The Federal Government has unveiled a new digitisation initiative that will overhaul treasury operations, eliminate paper-based workflows, and enforce full transparency across all Ministries, Departments and Agencies starting January 2026.
The update was announced on Monday by the Office of the Accountant General of the Federation.
The OAGF said the circulars are part of a broader national strategy to modernise public finance, block leakages, curb corruption, and strengthen Nigeria’s fiscal resilience through digital systems.
“The reforms introduce strict cashless collection, a new mandatory e-receipt system (FTeR) beginning January 1, 2026, and full-scale rollout of the Revenue Optimisation (RevOp) Platform—a unified digital ecosystem for monitoring, reconciling, and optimising government revenues,” it stated.
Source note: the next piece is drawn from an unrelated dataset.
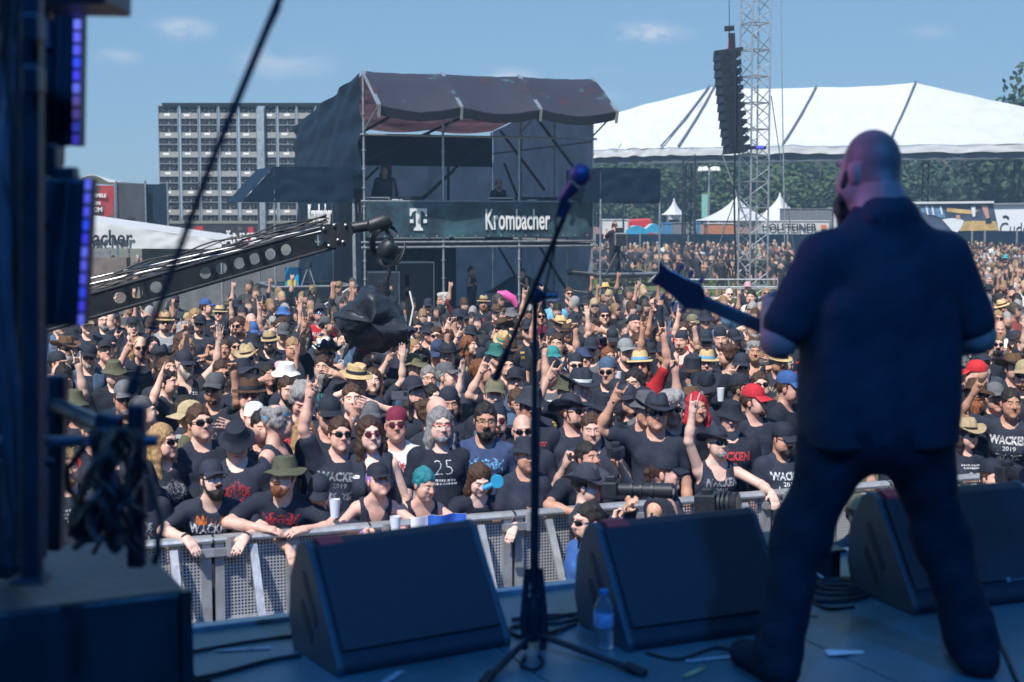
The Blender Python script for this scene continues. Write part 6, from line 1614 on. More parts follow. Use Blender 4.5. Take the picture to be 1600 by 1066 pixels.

It was earlier reported that Finance Minister Wale Edun disclosed that billions of naira belonging to the Federal Government remained outside the Treasury Single Account as recently as August 2025.
In a circular dated 24 November 2025 and signed by the Accountant-General of the Federation, Dr. Shamseldeen B. Ogunjimi, the government raised concerns over the continued acceptance of physical cash at MDA transaction centres despite existing TSA and e-payment directives.
“The Federal Government has observed with great concern, the continued physical cash collection of Government revenues at various transaction centres of Ministries, Department, and Agencies (MDAs). This action contravenes the provisions of e-payment policy, Treasury Single Account (TSA) policy and its Implementation Guidelines covered in extant circulars,” the circular stated.
In another circular dated 26 November 2025, the Accountant-General announced the launch of the Federal Treasury e-Receipt system, which will take effect on January 1, 2026.
According to the OAGF, the FTeR will become the sole valid and legally recognised receipt for all federal government transactions, replacing every paper-based or manually issued receipt.
The agency noted that the mandatory e-receipt represents a major shift in how citizens and businesses pay for government services, how payments are verified, and how MDAs record and report inflows.
“This is a major shift in how Nigerians pay for government services and how such payments are verified. It directly affects citizens, businesses, MDAs, financial institutions, and digital service providers,” the OAGF stated.